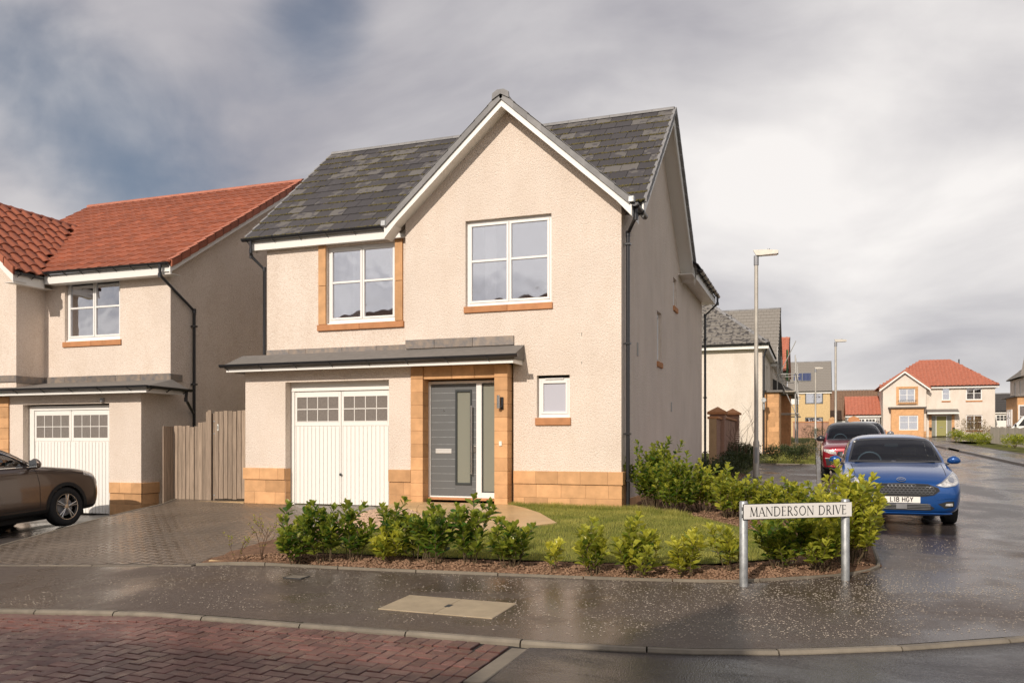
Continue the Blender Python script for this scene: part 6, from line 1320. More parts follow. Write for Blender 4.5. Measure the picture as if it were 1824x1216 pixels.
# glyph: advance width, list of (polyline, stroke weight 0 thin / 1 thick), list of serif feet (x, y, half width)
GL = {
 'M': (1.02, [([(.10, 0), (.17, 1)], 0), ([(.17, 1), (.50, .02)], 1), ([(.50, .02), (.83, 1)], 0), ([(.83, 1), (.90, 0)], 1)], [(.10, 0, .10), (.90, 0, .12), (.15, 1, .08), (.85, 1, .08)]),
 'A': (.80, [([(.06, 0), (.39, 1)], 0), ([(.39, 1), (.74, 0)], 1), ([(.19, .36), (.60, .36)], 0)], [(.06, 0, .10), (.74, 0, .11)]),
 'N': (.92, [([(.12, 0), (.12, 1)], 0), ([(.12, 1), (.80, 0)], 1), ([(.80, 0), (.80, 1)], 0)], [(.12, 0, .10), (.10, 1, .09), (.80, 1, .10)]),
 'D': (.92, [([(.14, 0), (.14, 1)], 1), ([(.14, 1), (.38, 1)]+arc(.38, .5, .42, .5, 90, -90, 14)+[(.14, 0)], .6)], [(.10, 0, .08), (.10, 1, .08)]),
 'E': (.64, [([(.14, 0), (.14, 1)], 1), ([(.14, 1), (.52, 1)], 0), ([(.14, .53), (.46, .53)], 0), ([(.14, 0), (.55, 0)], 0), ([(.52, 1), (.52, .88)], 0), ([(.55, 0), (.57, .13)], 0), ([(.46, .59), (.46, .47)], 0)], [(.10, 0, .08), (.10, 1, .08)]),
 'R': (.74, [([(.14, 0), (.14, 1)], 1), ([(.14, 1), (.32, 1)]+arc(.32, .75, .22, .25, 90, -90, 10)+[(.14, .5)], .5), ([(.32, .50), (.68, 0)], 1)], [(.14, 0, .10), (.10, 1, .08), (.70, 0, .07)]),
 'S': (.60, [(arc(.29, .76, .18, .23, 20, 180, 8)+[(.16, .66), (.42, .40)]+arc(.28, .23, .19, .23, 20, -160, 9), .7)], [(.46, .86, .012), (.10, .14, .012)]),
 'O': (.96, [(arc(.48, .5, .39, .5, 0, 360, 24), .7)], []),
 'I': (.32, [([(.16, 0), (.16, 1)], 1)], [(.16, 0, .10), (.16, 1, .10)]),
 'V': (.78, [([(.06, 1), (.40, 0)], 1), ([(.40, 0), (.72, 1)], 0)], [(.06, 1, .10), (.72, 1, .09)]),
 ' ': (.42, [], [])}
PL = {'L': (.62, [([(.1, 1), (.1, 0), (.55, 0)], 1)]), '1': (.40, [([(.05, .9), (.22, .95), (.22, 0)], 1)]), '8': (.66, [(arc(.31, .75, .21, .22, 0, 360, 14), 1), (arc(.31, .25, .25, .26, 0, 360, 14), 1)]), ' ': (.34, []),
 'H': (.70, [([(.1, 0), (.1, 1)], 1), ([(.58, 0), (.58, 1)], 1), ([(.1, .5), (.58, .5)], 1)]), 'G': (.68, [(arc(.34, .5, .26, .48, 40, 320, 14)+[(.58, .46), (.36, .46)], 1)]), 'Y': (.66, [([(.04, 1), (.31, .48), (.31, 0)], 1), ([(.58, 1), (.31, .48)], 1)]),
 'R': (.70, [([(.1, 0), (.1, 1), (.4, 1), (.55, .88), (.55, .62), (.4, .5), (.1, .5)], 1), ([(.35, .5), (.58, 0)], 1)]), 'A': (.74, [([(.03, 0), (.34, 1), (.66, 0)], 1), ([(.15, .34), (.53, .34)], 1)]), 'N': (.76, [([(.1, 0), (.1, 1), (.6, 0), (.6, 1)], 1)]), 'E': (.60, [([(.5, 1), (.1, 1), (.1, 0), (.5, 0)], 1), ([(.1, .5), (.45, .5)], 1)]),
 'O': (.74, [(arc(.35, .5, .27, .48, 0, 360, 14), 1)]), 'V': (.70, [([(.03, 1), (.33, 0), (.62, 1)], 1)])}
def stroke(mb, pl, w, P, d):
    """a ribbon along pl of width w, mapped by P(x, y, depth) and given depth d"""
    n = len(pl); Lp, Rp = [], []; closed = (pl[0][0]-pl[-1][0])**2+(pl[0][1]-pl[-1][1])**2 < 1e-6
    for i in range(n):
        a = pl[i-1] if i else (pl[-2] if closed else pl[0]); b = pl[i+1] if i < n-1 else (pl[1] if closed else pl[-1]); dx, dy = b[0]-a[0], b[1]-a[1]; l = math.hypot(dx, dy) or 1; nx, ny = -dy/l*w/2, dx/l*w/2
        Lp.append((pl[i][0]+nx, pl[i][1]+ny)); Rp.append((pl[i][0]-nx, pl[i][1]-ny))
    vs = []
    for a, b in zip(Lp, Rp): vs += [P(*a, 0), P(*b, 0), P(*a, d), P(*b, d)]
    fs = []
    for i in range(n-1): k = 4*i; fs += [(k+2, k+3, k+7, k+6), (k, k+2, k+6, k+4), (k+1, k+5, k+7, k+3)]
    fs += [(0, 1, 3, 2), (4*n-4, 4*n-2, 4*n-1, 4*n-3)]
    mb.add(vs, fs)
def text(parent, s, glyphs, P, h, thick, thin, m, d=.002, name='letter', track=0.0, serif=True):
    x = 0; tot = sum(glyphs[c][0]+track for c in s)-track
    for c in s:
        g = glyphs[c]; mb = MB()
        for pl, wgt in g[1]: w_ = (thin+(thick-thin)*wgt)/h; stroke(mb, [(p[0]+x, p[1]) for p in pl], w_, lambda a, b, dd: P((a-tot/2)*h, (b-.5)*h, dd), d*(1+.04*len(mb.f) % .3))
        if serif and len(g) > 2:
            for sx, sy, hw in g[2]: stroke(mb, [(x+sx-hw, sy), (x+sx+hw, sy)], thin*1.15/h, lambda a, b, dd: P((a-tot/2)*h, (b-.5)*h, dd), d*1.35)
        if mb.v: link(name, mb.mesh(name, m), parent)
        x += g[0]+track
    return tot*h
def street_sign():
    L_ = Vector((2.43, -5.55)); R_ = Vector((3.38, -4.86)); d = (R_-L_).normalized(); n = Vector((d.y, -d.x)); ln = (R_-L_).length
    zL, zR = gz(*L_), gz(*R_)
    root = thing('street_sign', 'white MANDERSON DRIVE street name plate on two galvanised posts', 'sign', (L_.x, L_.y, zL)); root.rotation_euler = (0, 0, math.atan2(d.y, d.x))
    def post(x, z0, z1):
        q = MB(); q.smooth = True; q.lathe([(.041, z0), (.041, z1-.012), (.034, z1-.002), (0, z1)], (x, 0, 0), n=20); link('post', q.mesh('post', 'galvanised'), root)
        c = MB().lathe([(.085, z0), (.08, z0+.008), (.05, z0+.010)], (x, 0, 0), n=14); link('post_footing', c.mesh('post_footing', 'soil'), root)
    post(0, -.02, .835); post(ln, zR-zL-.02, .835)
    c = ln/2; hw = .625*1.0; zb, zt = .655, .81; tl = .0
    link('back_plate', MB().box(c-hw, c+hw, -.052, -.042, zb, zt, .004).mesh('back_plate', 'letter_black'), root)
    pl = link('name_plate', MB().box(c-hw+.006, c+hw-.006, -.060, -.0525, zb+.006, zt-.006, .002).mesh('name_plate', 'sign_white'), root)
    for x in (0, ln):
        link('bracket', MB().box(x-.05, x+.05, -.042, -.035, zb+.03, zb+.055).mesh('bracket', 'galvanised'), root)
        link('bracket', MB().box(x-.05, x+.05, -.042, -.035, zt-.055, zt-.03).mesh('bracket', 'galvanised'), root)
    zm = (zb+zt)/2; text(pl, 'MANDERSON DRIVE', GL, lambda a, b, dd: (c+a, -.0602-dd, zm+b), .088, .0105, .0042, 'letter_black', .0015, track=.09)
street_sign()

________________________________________

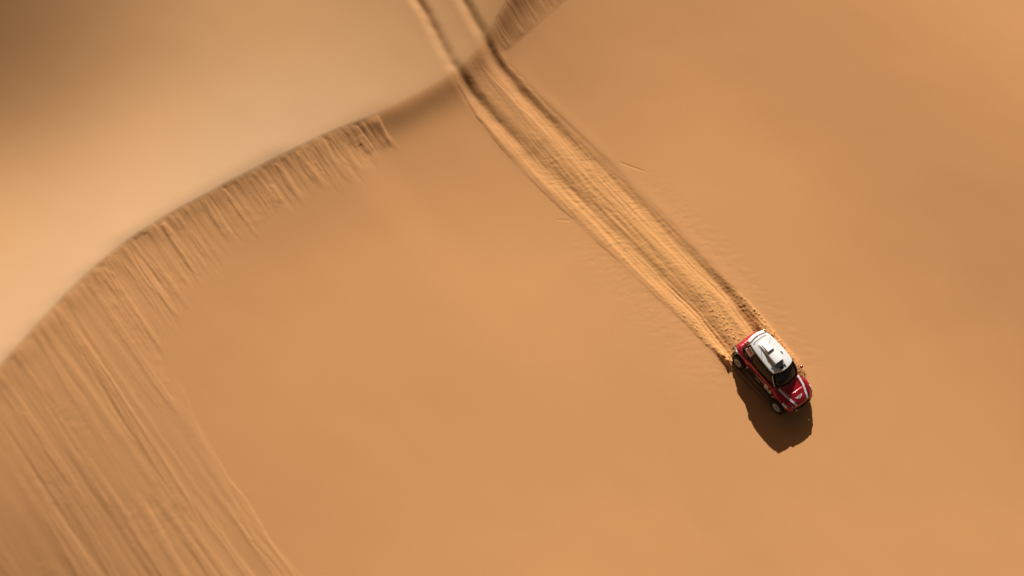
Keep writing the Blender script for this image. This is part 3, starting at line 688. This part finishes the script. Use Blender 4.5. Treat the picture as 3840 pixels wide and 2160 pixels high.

________________________________________

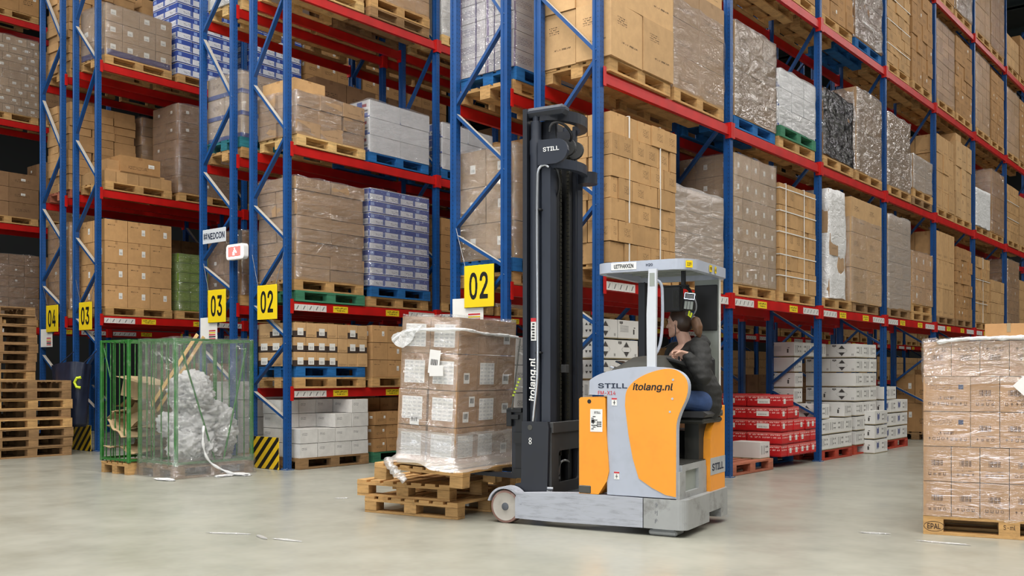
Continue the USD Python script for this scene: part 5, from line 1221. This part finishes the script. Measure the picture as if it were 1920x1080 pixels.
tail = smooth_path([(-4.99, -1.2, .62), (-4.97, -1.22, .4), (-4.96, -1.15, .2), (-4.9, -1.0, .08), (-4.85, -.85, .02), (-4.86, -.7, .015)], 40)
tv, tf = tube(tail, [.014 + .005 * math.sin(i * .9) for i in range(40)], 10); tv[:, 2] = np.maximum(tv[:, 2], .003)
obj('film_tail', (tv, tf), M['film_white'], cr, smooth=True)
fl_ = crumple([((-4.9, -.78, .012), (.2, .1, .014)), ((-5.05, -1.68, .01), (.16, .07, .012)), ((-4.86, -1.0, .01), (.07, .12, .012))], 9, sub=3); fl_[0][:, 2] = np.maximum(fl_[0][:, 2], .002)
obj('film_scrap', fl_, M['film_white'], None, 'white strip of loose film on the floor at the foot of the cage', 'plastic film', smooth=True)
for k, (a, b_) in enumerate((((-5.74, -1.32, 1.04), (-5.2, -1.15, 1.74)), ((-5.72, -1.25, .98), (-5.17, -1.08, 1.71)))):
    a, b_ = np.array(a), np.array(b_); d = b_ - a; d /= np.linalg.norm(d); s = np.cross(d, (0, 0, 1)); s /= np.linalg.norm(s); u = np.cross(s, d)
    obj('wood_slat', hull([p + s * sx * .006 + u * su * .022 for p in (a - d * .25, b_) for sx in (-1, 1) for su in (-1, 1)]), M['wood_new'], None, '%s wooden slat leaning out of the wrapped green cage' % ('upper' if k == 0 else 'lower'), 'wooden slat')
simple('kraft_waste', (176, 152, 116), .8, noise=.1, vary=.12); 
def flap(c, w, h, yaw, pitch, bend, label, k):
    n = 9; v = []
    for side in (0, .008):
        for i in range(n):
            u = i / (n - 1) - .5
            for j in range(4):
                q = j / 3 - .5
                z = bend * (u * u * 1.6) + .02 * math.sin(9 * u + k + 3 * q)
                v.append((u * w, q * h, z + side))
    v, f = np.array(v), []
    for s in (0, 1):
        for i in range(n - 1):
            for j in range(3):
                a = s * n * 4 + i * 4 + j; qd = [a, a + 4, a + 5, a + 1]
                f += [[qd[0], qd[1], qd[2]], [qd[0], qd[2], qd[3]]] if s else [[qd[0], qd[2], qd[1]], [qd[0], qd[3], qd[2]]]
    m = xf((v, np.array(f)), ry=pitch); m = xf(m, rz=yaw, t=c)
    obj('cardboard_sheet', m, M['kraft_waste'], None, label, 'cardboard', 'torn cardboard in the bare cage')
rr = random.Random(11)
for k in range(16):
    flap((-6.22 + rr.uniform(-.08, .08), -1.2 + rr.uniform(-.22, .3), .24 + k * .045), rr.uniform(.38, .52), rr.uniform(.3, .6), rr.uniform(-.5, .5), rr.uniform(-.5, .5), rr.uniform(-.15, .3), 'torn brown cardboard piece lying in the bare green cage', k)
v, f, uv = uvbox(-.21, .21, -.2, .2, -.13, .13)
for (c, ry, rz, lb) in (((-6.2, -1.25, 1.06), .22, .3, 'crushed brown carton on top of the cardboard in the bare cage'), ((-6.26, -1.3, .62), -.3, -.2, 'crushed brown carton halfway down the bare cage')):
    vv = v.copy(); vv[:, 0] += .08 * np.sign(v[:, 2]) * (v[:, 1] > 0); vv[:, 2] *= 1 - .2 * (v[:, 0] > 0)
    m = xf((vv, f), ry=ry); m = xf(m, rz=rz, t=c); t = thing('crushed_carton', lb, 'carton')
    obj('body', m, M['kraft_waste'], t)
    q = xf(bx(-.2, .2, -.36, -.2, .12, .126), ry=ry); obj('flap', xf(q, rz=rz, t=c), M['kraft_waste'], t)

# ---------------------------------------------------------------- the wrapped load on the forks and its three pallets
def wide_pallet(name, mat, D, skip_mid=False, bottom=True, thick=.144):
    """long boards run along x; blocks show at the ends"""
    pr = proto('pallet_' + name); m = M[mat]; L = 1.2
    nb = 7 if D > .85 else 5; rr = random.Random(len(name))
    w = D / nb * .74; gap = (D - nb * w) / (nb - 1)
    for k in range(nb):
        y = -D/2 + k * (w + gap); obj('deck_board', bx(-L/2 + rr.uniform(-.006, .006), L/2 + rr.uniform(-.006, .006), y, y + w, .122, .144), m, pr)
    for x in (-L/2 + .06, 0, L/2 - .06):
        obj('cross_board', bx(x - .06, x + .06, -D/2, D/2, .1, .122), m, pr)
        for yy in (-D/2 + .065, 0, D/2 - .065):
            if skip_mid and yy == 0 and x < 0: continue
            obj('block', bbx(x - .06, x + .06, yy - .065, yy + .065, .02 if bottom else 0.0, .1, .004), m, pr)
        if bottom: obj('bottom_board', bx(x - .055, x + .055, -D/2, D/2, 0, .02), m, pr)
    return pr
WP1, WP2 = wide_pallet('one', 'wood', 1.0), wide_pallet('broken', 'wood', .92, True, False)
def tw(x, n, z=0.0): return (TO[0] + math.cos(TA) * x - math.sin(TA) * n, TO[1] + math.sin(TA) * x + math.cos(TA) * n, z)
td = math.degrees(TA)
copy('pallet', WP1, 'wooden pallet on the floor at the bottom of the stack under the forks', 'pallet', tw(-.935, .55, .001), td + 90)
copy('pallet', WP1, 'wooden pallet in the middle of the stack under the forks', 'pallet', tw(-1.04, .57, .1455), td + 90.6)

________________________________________

From the entries above, extract every line where the word "this" appears.

◆ Task answer
Continue the Blender Python script for this scene: part 6, from line 1320. More parts follow. Write for Blender 4.5. Measure the picture as if it were 1824x1216 pixels.
Keep writing the Blender script for this image. This is part 3, starting at line 688. This part finishes the script. Use Blender 4.5. Treat the picture as 3840 pixels wide and 2160 pixels high.
Continue the USD Python script for this scene: part 5, from line 1221. This part finishes the script. Measure the picture as if it were 1920x1080 pixels.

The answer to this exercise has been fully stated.